GRIFFITH UNIVERSITY and its LANDSCAPE
by Roger Johnson, University Site Planner, aided by Sam Ragusa and Neil Thyer
originally published Landscape Australia 1/81 February 1981 Page 41-50
part 1 / part 2 / part 3 / photos / introduction
Introduction
Griffith, along with Murdoch in WA, was the last of the new universities of the Martin era. It was launched two years before the axe fell on university expansion and it was soon apparent that Government wished that the two new universities had never been started. Despite these regrets, Government has provided just enough funds to support growth into a small, but viable, institution.
None of this cliff-hanging future was known to the newlyappointed University Planner as he stood on the site in March 1972. Apart from an enormous and uncompromising ring-road built a few years previously to serve a plan prepared by James Birrell, the then University Architect for the University of Queensland, the site was quite virgin. It looked as it must have looked before man set foot in Australia.
His uppermost thought at that time was his brief that in three years time, five hundred students were to be able to walk into a working and workable institution. To meet such a tight construction period he realised there would not be much time for conceptualising. Within a month he and his offsider, Kelvyn Crump who joined Griffith from the University of Queensland, had placed themselves as the first components on a critical path programme that was to determine the action over the next few years.
Prior to 1972 a certain number of decisions had already been taken: Planning for the establishment of a second university institution in Brisbane, to have been part of the University of Queensland, began in 1963. In 1965, a 177 ha site was chosen near Mt Gravatt in an area which has since been named Nathan.
In December 1970, the Queensland Government allowed the University of Queensland's responsibility to lapse and appointed an Interim Council to advise it on the establishment of a university. At the first meeting of the Interim Council in January 1971, the then Minister for Education, Mr A. R. Fletcher, announced that the University would be named after Sir Samuel Griffith, a former Premier and Chief Justice of Queensland, and Chief Justice of Australia.

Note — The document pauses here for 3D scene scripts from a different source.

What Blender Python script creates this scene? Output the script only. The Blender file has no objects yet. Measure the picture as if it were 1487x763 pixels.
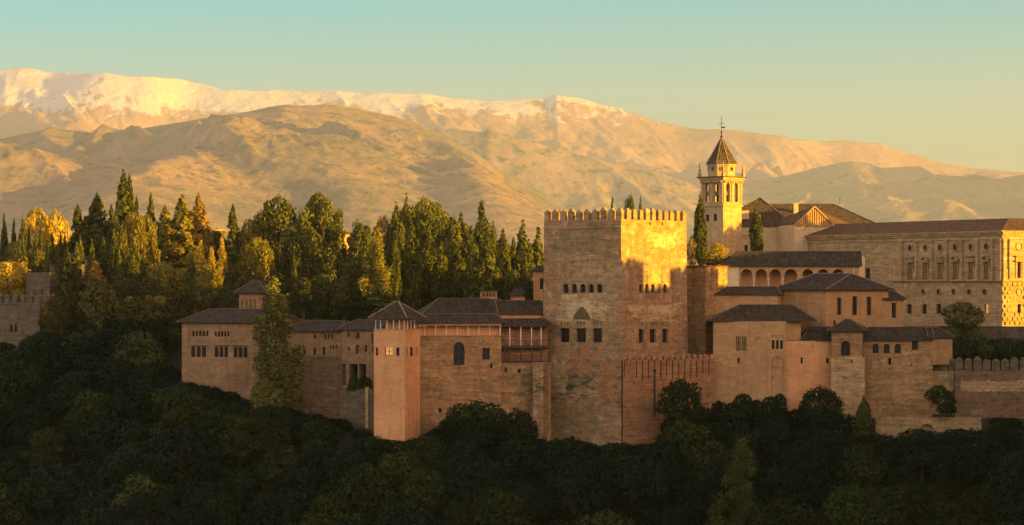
import bpy, math, random
import numpy as np
from mathutils import Vector, noise as mnoise

sc = bpy.context.scene
COL = sc.collection
RAD = math.radians

# ------------------------------------------------------------------ camera
F = 3870.0; CX = 743.5; HY = 410.0          # focal length and horizon in photo pixels (1487 wide)
cam_d = bpy.data.cameras.new('camera'); cam = bpy.data.objects.new('camera', cam_d); COL.objects.link(cam)
cam.location = (0, 0, 0); cam.rotation_euler = (RAD(90), 0, 0)
cam_d.sensor_width = 36; cam_d.lens = 36 * F / 1487.0
cam_d.shift_y = 28.5 / 1487.0
cam_d.clip_start = 1; cam_d.clip_end = 60000
sc.camera = cam

# ------------------------------------------------------------------ light
SUN_EL = 5.0
SX, SY = 0.9207, -0.3903                     # horizontal direction towards the sun
SUN_DIR = Vector((SX * math.cos(RAD(SUN_EL)), SY * math.cos(RAD(SUN_EL)), math.sin(RAD(SUN_EL))))
world = bpy.data.worlds.new('World'); sc.world = world; world.use_nodes = True
nt = world.node_tree; nt.nodes.clear()
w_out = nt.nodes.new('ShaderNodeOutputWorld'); w_bg = nt.nodes.new('ShaderNodeBackground')
w_sky = nt.nodes.new('ShaderNodeTexSky'); w_sky.sky_type = 'NISHITA'; w_sky.sun_disc = False
w_sky.sun_elevation = RAD(SUN_EL); w_sky.sun_rotation = math.atan2(SX, SY)
w_sky.altitude = 800; w_sky.air_density = 1.0; w_sky.dust_density = 1.5; w_sky.ozone_density = 1.0
w_tc = nt.nodes.new('ShaderNodeTexCoord'); w_sep = nt.nodes.new('ShaderNodeSeparateXYZ')
w_ramp = nt.nodes.new('ShaderNodeValToRGB'); w_mul = nt.nodes.new('ShaderNodeMix')
w_mul.data_type = 'RGBA'; w_mul.blend_type = 'MULTIPLY'; w_mul.inputs[0].default_value = 1.0
nt.links.new(w_tc.outputs['Generated'], w_sep.inputs[0]); nt.links.new(w_sep.outputs['Z'], w_ramp.inputs[0])
SKY_RAMP = [(0.0, (1.25, 0.95, 0.95)), (0.05, (0.58, 0.74, 0.95)), (0.105, (0.0, 0.78, 1.2)), (0.2, (5.2, 2.5, 2.2)), (0.42, (4.8, 2.3, 2.0)), (0.65, (1.3, 0.9, 0.9)), (1.0, (1.0, 0.8, 0.9))]
el = w_ramp.color_ramp.elements
while len(el) < len(SKY_RAMP): el.new(0.5)
for e, (p, c) in zip(el, SKY_RAMP): e.position = p; e.color = (*c, 1)
nt.links.new(w_sky.outputs[0], w_mul.inputs[6]); nt.links.new(w_ramp.outputs[0], w_mul.inputs[7])
# added weights: sky behind the viewer brightened to fill the walls, sunward sky dimmed
def w_math(op, a, b):
    n = nt.nodes.new('ShaderNodeMath'); n.operation = op
    for i, v in ((0, a), (1, b)):
        if isinstance(v, float): n.inputs[i].default_value = v
        else: nt.links.new(v, n.inputs[i])
    return n.outputs[0]
w_back = w_math('MULTIPLY', w_math('MAXIMUM', w_math('MULTIPLY', w_sep.outputs['Y'], -1.0), 0.0), 0.5)
w_side = w_math('MINIMUM', w_math('MULTIPLY', w_math('MAXIMUM', w_math('SUBTRACT', w_sep.outputs['X'], 0.25), 0.0), 1.35), 0.93)
w_fac = w_math('SUBTRACT', w_math('ADD', w_back, 1.0), w_side)
w_mul2 = nt.nodes.new('ShaderNodeMix'); w_mul2.data_type = 'RGBA'; w_mul2.blend_type = 'MULTIPLY'; w_mul2.inputs[0].default_value = 1.0
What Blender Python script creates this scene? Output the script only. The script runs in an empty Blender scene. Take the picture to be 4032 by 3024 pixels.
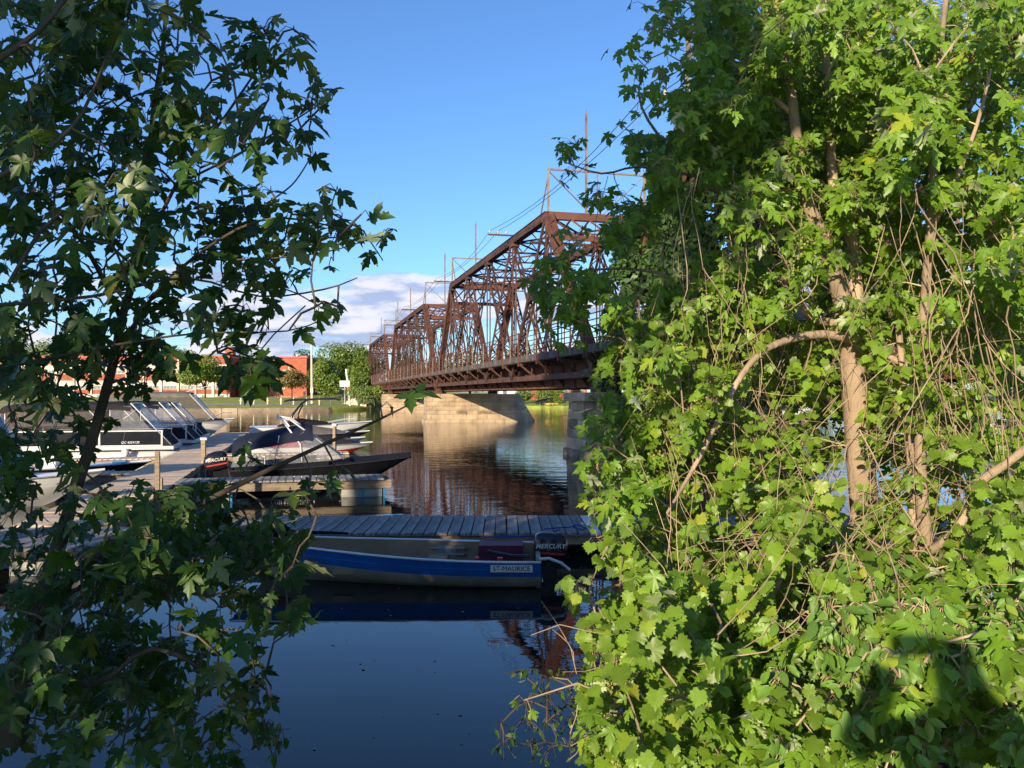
import bpy, bmesh, math, random
import numpy as np
from mathutils import Vector, Matrix

random.seed(7); rng = np.random.default_rng(7)
S = bpy.context.scene
C = S.collection
R = math.radians
ORD = 'first second third fourth fifth sixth seventh eighth ninth tenth eleventh twelfth thirteenth fourteenth fifteenth sixteenth last'.split()

# ------------------------------------------------------------ camera, sky, sun, exposure
H = 2.8; F = 3250.0; HOR = 1555.0; K = 4032 / 2212.0
cam_d = bpy.data.cameras.new('camera'); cam = bpy.data.objects.new('camera', cam_d); C.objects.link(cam)
cam.location = (0, 0, H); cam.rotation_euler = (R(90), 0, 0)
cam_d.sensor_width = 36; cam_d.lens = 36 * F / 4032; cam_d.shift_y = (HOR - 1512) / 4032
cam_d.clip_start = 0.05; cam_d.clip_end = 9000
S.camera = cam

SUN_AZ = 25.7; SUN_EL = 15.0
LD = Vector((math.sin(R(SUN_AZ)) * math.cos(R(SUN_EL)), math.cos(R(SUN_AZ)) * math.cos(R(SUN_EL)), -math.sin(R(SUN_EL))))
sd = bpy.data.lights.new('sun', 'SUN'); sun = bpy.data.objects.new('sun', sd); C.objects.link(sun)
sd.energy = 4.6; sd.angle = R(0.53); sd.color = (1.0, 0.83, 0.60)
sun.rotation_euler = LD.to_track_quat('-Z', 'Y').to_euler(); sun.location = (-20, -40, 30)

W = bpy.data.worlds.new('World'); S.world = W; W.use_nodes = True
nt = W.node_tree; nt.nodes.clear()
def wn(t, **k):
    n = nt.nodes.new(t)
    for a, b in k.items(): setattr(n, a, b)
    return n
def wmath(op, a, b=None, clamp=False):
    n = wn('ShaderNodeMath', operation=op, use_clamp=clamp)
    for i, v in enumerate((a, b)):
        if v is None: continue
        if isinstance(v, (int, float)): n.inputs[i].default_value = v
        else: nt.links.new(v, n.inputs[i])
    return n.outputs[0]
def wmap(v, a, b, c=0., d=1.):
    n = wn('ShaderNodeMapRange', interpolation_type='SMOOTHSTEP')
    nt.links.new(v, n.inputs[0])
    for i, q in enumerate((a, b, c, d)): n.inputs[i + 1].default_value = q
    return n.outputs[0]
sky = wn('ShaderNodeTexSky', sky_type='NISHITA'); sky.sun_disc = False
sky.sun_elevation = R(SUN_EL); sky.sun_rotation = R(180 + SUN_AZ)
sky.altitude = 50; sky.air_density = 1.0; sky.dust_density = 0.35; sky.ozone_density = 3.2
tc = wn('ShaderNodeTexCoord'); sep = wn('ShaderNodeSeparateXYZ'); nt.links.new(tc.outputs['Generated'], sep.inputs[0])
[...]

It was decided that the development of Griffith University should proceed so that the first students could be taken at the commencement of the 1975 academic year.

Aerial view of the Griffith University Campus from the south. At lower left is the University Oval and main gateway on Kessels Road. At lower right is the Recreation Centre. The Housing Village is in the centre. North of the Ring Road is the Academic Centre.
All photos by Griffith University.
Academic Philosophies and Organisational Structure
Griffith University became Brisbane's second University the sixteenth to be established in Australia.
From the outset, Griffith planned to offer an alternative kind of tertiary education to that already available in the other two Queensland universities. The Interim Council therefore decided, in early planning stages, that the university would provide not only for specialised academic study, but also for the general educational development of its students. Students would thus be given the opportunity to obtain an idea of the general scope of knowledge and to understand the place of the more specialised aspects of their own studies within it. Hence programmes of study, leading to a bachelor's degree of the University, would involve an integrated, multi-disciplinary and problem-oriented approach, rather than the more conventional concern for the traditional specific subject areas.
As a consequence, the University adopted the "School" rather than the department as its basic academic unit, responsible for the principal teaching, research and community services activities of the University. Four Schools were initially established: Australian Environmental Studies, Humanities, Modern Asian Studies, and Science.
These, together with the general divisions, formed the basic organisational units of the University, having close access to one another, executively through the ViceChancellor and, on a policy level, through the Committees of Council. In 1980, the School of Social and Industrial Administration began teaching and became the fifth school of the University.
A planned population of 8000 students using the campus - in Schools not larger than 1500 staff and students - was expected to provide a social and physical environment which would encourage the integration of staff and students, and ensure the most effective support for learning. This set of planning parameters has changed due to the declining birth rate and now it is envisaged that the University will achieve an ultimate population of 4000 students by the turn of the century. School sizes are not likely to exceed 600 staff and students with some Schools being as small as 400 staff and students.
Since 1973, the physical development of the site has been the principal task of the University's Site and Buildings Division initiated in 1972 by Roger Johnson and headed from 1973-78 by Alan Cole and since 1978 by Sam Ragusa. Kelvyn Crump has been the University Architect since 1972 and Neil Thyer, the University Landscape Architect. These people have been ably backed by a dedicated band of project officers and the curator/groundsman and his staff of gardeners.